Required task: Each line of the material must be repeated precisely, with the pictures left out.

Provided material:
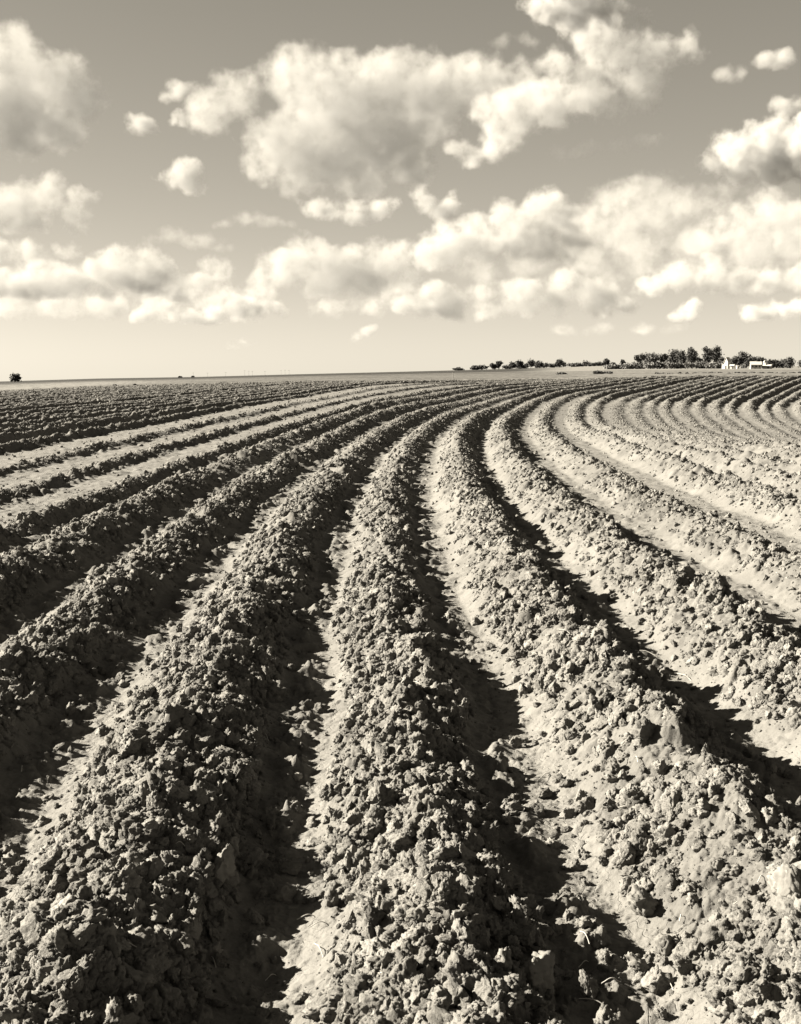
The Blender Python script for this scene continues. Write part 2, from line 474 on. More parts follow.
# ------------------------------------------------------------------ loose clods
def ico(sub):
    bm = bmesh.new(); bmesh.ops.create_icosphere(bm, subdivisions=sub, radius=1)
    v = np.array([q.co[:] for q in bm.verts]); f = np.array([[l.index for l in q.verts] for q in bm.faces]); bm.free(); return v, f
ICO = {1: ico(1), 2: ico(2), 3: ico(3), 4: ico(4)}
def clod_shape(sub, seed, cuts=7, lump=.32):
    v, f = ICO[sub]; r = np.random.default_rng(seed)
    P = v.copy()
    off = r.random(3) * 50
    rad = 1 + lump * n3(v * 1.3 + off, 60) + lump * .55 * n3(v * 3.1 + off, 61)
    if sub >= 3: rad += lump * .28 * n3(v * 7 + off, 62) + lump * .14 * n3(v * 15 + off, 63)
    P = P * rad[:, None]
    for _ in range(cuts):
        n = r.standard_normal(3); n /= np.linalg.norm(n); c = .45 + .4 * r.random()
        over = np.maximum(P @ n - c, 0)
        P -= (over * .92)[:, None] * n
    return P * (np.array([1, .65 + .35 * r.random(), .5 + .35 * r.random()])), f
def rot_mats(n, r):
    q = r.standard_normal((n, 4)); q /= np.linalg.norm(q, axis=1)[:, None]
    w, x, y, z = q.T
    return np.stack([1 - 2 * (y * y + z * z), 2 * (x * y - z * w), 2 * (x * z + y * w), 2 * (x * y + z * w), 1 - 2 * (x * x + z * z), 2 * (y * z - x * w), 2 * (x * z - y * w), 2 * (y * z + x * w), 1 - 2 * (x * x + y * y)], 1).reshape(n, 3, 3)
def crumb_shape(seed):
    """a crumb of dry earth: lumpy, broken along a few planes, pitted"""
    v, f = ICO[4]; r = np.random.default_rng(seed)
    off = r.random(3) * 50
    P = v * (1 + .42 * n3(v * 1.2 + off, 60) + .30 * n3(v * 2.7 + off, 61))[:, None]
    for _ in range(int(r.integers(2, 9))):
        n = r.standard_normal(3); n /= np.linalg.norm(n); c = .38 + .4 * r.random()
        P -= (np.maximum(P @ n - c, 0) * .88)[:, None] * n
    q = n3(P * 4.5 + off, 62); q2 = n3(P * 10 + off, 63)
    P *= (1 + .24 * q - .22 * np.abs(q2) + .10 * n3(P * 19 + off, 64))[:, None]
    P *= np.array([1, .6 + .4 * r.random(), .5 + .4 * r.random()])
    return P / np.abs(P).max(), f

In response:
The Blender Python script for this scene continues. Write part 2, from line 474 on. More parts follow.
# ------------------------------------------------------------------ loose clods
def ico(sub):
    bm = bmesh.new(); bmesh.ops.create_icosphere(bm, subdivisions=sub, radius=1)
    v = np.array([q.co[:] for q in bm.verts]); f = np.array([[l.index for l in q.verts] for q in bm.faces]); bm.free(); return v, f
ICO = {1: ico(1), 2: ico(2), 3: ico(3), 4: ico(4)}
def clod_shape(sub, seed, cuts=7, lump=.32):
    v, f = ICO[sub]; r = np.random.default_rng(seed)
    P = v.copy()
    off = r.random(3) * 50
    rad = 1 + lump * n3(v * 1.3 + off, 60) + lump * .55 * n3(v * 3.1 + off, 61)
    if sub >= 3: rad += lump * .28 * n3(v * 7 + off, 62) + lump * .14 * n3(v * 15 + off, 63)
    P = P * rad[:, None]
    for _ in range(cuts):
        n = r.standard_normal(3); n /= np.linalg.norm(n); c = .45 + .4 * r.random()
        over = np.maximum(P @ n - c, 0)
        P -= (over * .92)[:, None] * n
    return P * (np.array([1, .65 + .35 * r.random(), .5 + .35 * r.random()])), f
def rot_mats(n, r):
    q = r.standard_normal((n, 4)); q /= np.linalg.norm(q, axis=1)[:, None]
    w, x, y, z = q.T
    return np.stack([1 - 2 * (y * y + z * z), 2 * (x * y - z * w), 2 * (x * z + y * w), 2 * (x * y + z * w), 1 - 2 * (x * x + z * z), 2 * (y * z - x * w), 2 * (x * z - y * w), 2 * (y * z + x * w), 1 - 2 * (x * x + y * y)], 1).reshape(n, 3, 3)
def crumb_shape(seed):
    """a crumb of dry earth: lumpy, broken along a few planes, pitted"""
    v, f = ICO[4]; r = np.random.default_rng(seed)
    off = r.random(3) * 50
    P = v * (1 + .42 * n3(v * 1.2 + off, 60) + .30 * n3(v * 2.7 + off, 61))[:, None]
    for _ in range(int(r.integers(2, 9))):
        n = r.standard_normal(3); n /= np.linalg.norm(n); c = .38 + .4 * r.random()
        P -= (np.maximum(P @ n - c, 0) * .88)[:, None] * n
    q = n3(P * 4.5 + off, 62); q2 = n3(P * 10 + off, 63)
    P *= (1 + .24 * q - .22 * np.abs(q2) + .10 * n3(P * 19 + off, 64))[:, None]
    P *= np.array([1, .6 + .4 * r.random(), .5 + .4 * r.random()])
    return P / np.abs(P).max(), f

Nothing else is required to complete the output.